## TASK BRIEF
Leaving out the pictures, retype all the material exactly.

## DATA EXTRACT
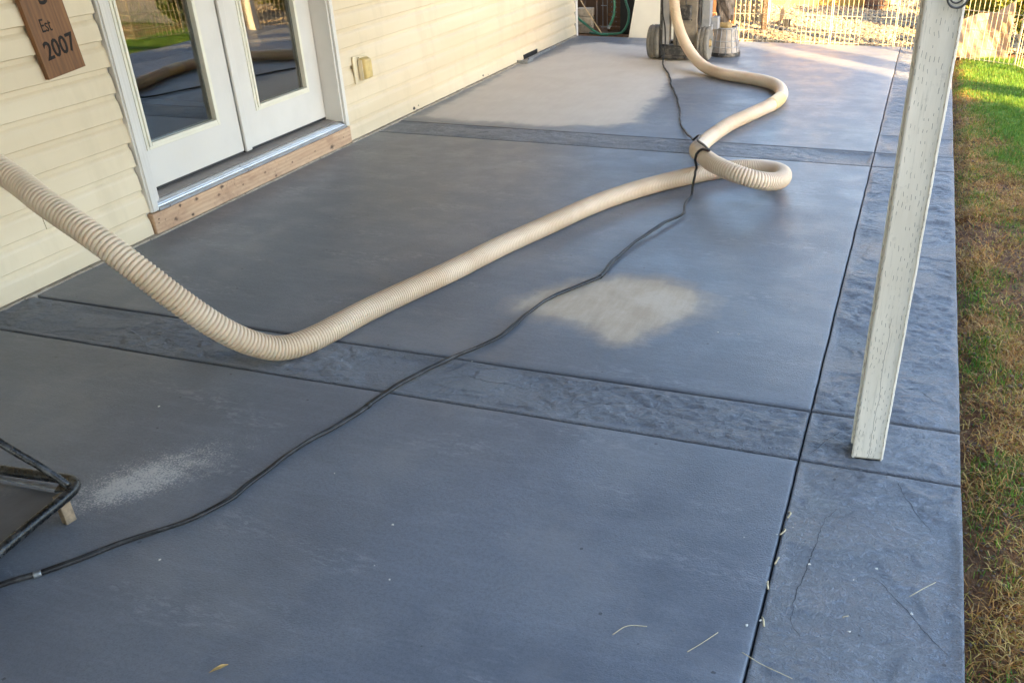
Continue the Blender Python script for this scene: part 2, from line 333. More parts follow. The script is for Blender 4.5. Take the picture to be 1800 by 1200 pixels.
def post_mat():
    m, nt, b = new_mat('incised_painted_wood'); tc = nt.nodes.new('ShaderNodeTexCoord')
    sp = nt.nodes.new('ShaderNodeSeparateXYZ'); nt.links.new(tc.outputs['Object'], sp.inputs[0])
    def dashes(ax, w, h, seed, thr):
        wobble = math_(nt, 'MULTIPLY', noise(nt, pos(nt, (1, 1, 3)), 9, 3), .012)
        u = math_(nt, 'DIVIDE', math_(nt, 'ADD', ax, wobble), w); cu = math_(nt, 'FLOOR', u)
        wn_ = nt.nodes.new('ShaderNodeTexWhiteNoise'); wn_.noise_dimensions = '1D'; nt.links.new(math_(nt, 'ADD', cu, seed), wn_.inputs['W'])
        vv = math_(nt, 'ADD', math_(nt, 'DIVIDE', sp.outputs['Z'], h), math_(nt, 'MULTIPLY', wn_.outputs['Value'], .9)); cv = math_(nt, 'FLOOR', vv)
        cb = nt.nodes.new('ShaderNodeCombineXYZ'); nt.links.new(cu, cb.inputs[0]); nt.links.new(cv, cb.inputs[1]); cb.inputs[2].default_value = seed
        w2 = nt.nodes.new('ShaderNodeTexWhiteNoise'); w2.noise_dimensions = '3D'; nt.links.new(cb.outputs[0], w2.inputs['Vector'])
        fu = math_(nt, 'ABSOLUTE', math_(nt, 'SUBTRACT', math_(nt, 'FRACT', u), .5)); fv = math_(nt, 'ABSOLUTE', math_(nt, 'SUBTRACT', math_(nt, 'FRACT', vv), .5))
        ln = math_(nt, 'MULTIPLY', w2.outputs['Value'], .30)
        k = math_(nt, 'MULTIPLY', math_(nt, 'LESS_THAN', fu, .062), math_(nt, 'LESS_THAN', fv, ln))
        return math_(nt, 'MULTIPLY', k, math_(nt, 'GREATER_THAN', w2.outputs['Value'], thr))
    kx = dashes(sp.outputs['X'], .0098, .027, 3.1, .35); ky = dashes(sp.outputs['Y'], .0098, .027, 9.7, .35)
    geo = nt.nodes.new('ShaderNodeNewGeometry'); sn = nt.nodes.new('ShaderNodeSeparateXYZ'); nt.links.new(geo.outputs['Normal'], sn.inputs[0])
    isx = math_(nt, 'GREATER_THAN', math_(nt, 'ABSOLUTE', sn.outputs[0]), .6)
    k = math_(nt, 'ADD', math_(nt, 'MULTIPLY', ky, isx), math_(nt, 'MULTIPLY', kx, math_(nt, 'SUBTRACT', 1., isx)))
    # patches where the paint filled the cuts
    k = math_(nt, 'MULTIPLY', k, ramp(nt, noise(nt, pos(nt, (5, 5, 1)), 5, 3), [(.40, .12), (.50, 1)]))
    # a drying crack wandering up the face
    cx_ = math_(nt, 'ADD', sp.outputs['X'], math_(nt, 'MULTIPLY', noise(nt, pos(nt, (.2, .2, 1)), 7, 5, .6), .03))
    cr = math_(nt, 'LESS_THAN', math_(nt, 'ABSOLUTE', math_(nt, 'SUBTRACT', cx_, .0175)), .0006)
    cr = math_(nt, 'MULTIPLY', cr, math_(nt, 'LESS_THAN', sp.outputs['Z'], .45)); kk = math_(nt, 'MAXIMUM', k, cr)
    n = noise(nt, pos(nt, (1, 1, .15)), 14, 6, .6); c = ramp(nt, n, [(.4, (.66, .61, .51)), (.6, (.74, .69, .59))])
    c = mix(nt, ramp(nt, noise(nt, pos(nt), 11, 7, .7), [(.56, 0), (.76, .2)]), c, (.50, .47, .39))
    gr_ = ramp(nt, noise(nt, pos(nt, (1, 1, .035)), 210, 4, .65), [(.56, 0), (.66, .28)]); c = mix(nt, gr_, c, (.30, .28, .22))
    spl = ramp(nt, math_(nt, 'ADD', noise(nt, pos(nt), 24, 6, .7), math_(nt, 'MULTIPLY', math_(nt, 'LESS_THAN', sp.outputs['Z'], .10), .05)), [(.60, 0), (.70, .3)]); c = mix(nt, spl, c, (.26, .24, .21))
    c = mix(nt, math_(nt, 'MULTIPLY', kk, .78), c, (.09, .08, .06))
    nt.links.new(c, b.inputs['Base Color']); b.inputs['Roughness'].default_value = .55
    h = math_(nt, 'SUBTRACT', math_(nt, 'ADD', math_(nt, 'MULTIPLY', n, .5), math_(nt, 'MULTIPLY', noise(nt, pos(nt, (1, 1, .08)), 120, 4), .3)), kk)
    bump(nt, b, h, .6, .003); return m
M_post = post_mat()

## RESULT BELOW
Continue the Blender Python script for this scene: part 2, from line 333. More parts follow. The script is for Blender 4.5. Take the picture to be 1800 by 1200 pixels.
def post_mat():
    m, nt, b = new_mat('incised_painted_wood'); tc = nt.nodes.new('ShaderNodeTexCoord')
    sp = nt.nodes.new('ShaderNodeSeparateXYZ'); nt.links.new(tc.outputs['Object'], sp.inputs[0])
    def dashes(ax, w, h, seed, thr):
        wobble = math_(nt, 'MULTIPLY', noise(nt, pos(nt, (1, 1, 3)), 9, 3), .012)
        u = math_(nt, 'DIVIDE', math_(nt, 'ADD', ax, wobble), w); cu = math_(nt, 'FLOOR', u)
        wn_ = nt.nodes.new('ShaderNodeTexWhiteNoise'); wn_.noise_dimensions = '1D'; nt.links.new(math_(nt, 'ADD', cu, seed), wn_.inputs['W'])
        vv = math_(nt, 'ADD', math_(nt, 'DIVIDE', sp.outputs['Z'], h), math_(nt, 'MULTIPLY', wn_.outputs['Value'], .9)); cv = math_(nt, 'FLOOR', vv)
        cb = nt.nodes.new('ShaderNodeCombineXYZ'); nt.links.new(cu, cb.inputs[0]); nt.links.new(cv, cb.inputs[1]); cb.inputs[2].default_value = seed
        w2 = nt.nodes.new('ShaderNodeTexWhiteNoise'); w2.noise_dimensions = '3D'; nt.links.new(cb.outputs[0], w2.inputs['Vector'])
        fu = math_(nt, 'ABSOLUTE', math_(nt, 'SUBTRACT', math_(nt, 'FRACT', u), .5)); fv = math_(nt, 'ABSOLUTE', math_(nt, 'SUBTRACT', math_(nt, 'FRACT', vv), .5))
        ln = math_(nt, 'MULTIPLY', w2.outputs['Value'], .30)
        k = math_(nt, 'MULTIPLY', math_(nt, 'LESS_THAN', fu, .062), math_(nt, 'LESS_THAN', fv, ln))
        return math_(nt, 'MULTIPLY', k, math_(nt, 'GREATER_THAN', w2.outputs['Value'], thr))
    kx = dashes(sp.outputs['X'], .0098, .027, 3.1, .35); ky = dashes(sp.outputs['Y'], .0098, .027, 9.7, .35)
    geo = nt.nodes.new('ShaderNodeNewGeometry'); sn = nt.nodes.new('ShaderNodeSeparateXYZ'); nt.links.new(geo.outputs['Normal'], sn.inputs[0])
    isx = math_(nt, 'GREATER_THAN', math_(nt, 'ABSOLUTE', sn.outputs[0]), .6)
    k = math_(nt, 'ADD', math_(nt, 'MULTIPLY', ky, isx), math_(nt, 'MULTIPLY', kx, math_(nt, 'SUBTRACT', 1., isx)))
    # patches where the paint filled the cuts
    k = math_(nt, 'MULTIPLY', k, ramp(nt, noise(nt, pos(nt, (5, 5, 1)), 5, 3), [(.40, .12), (.50, 1)]))
    # a drying crack wandering up the face
    cx_ = math_(nt, 'ADD', sp.outputs['X'], math_(nt, 'MULTIPLY', noise(nt, pos(nt, (.2, .2, 1)), 7, 5, .6), .03))
    cr = math_(nt, 'LESS_THAN', math_(nt, 'ABSOLUTE', math_(nt, 'SUBTRACT', cx_, .0175)), .0006)
    cr = math_(nt, 'MULTIPLY', cr, math_(nt, 'LESS_THAN', sp.outputs['Z'], .45)); kk = math_(nt, 'MAXIMUM', k, cr)
    n = noise(nt, pos(nt, (1, 1, .15)), 14, 6, .6); c = ramp(nt, n, [(.4, (.66, .61, .51)), (.6, (.74, .69, .59))])
    c = mix(nt, ramp(nt, noise(nt, pos(nt), 11, 7, .7), [(.56, 0), (.76, .2)]), c, (.50, .47, .39))
    gr_ = ramp(nt, noise(nt, pos(nt, (1, 1, .035)), 210, 4, .65), [(.56, 0), (.66, .28)]); c = mix(nt, gr_, c, (.30, .28, .22))
    spl = ramp(nt, math_(nt, 'ADD', noise(nt, pos(nt), 24, 6, .7), math_(nt, 'MULTIPLY', math_(nt, 'LESS_THAN', sp.outputs['Z'], .10), .05)), [(.60, 0), (.70, .3)]); c = mix(nt, spl, c, (.26, .24, .21))
    c = mix(nt, math_(nt, 'MULTIPLY', kk, .78), c, (.09, .08, .06))
    nt.links.new(c, b.inputs['Base Color']); b.inputs['Roughness'].default_value = .55
    h = math_(nt, 'SUBTRACT', math_(nt, 'ADD', math_(nt, 'MULTIPLY', n, .5), math_(nt, 'MULTIPLY', noise(nt, pos(nt, (1, 1, .08)), 120, 4), .3)), kk)
    bump(nt, b, h, .6, .003); return m
M_post = post_mat()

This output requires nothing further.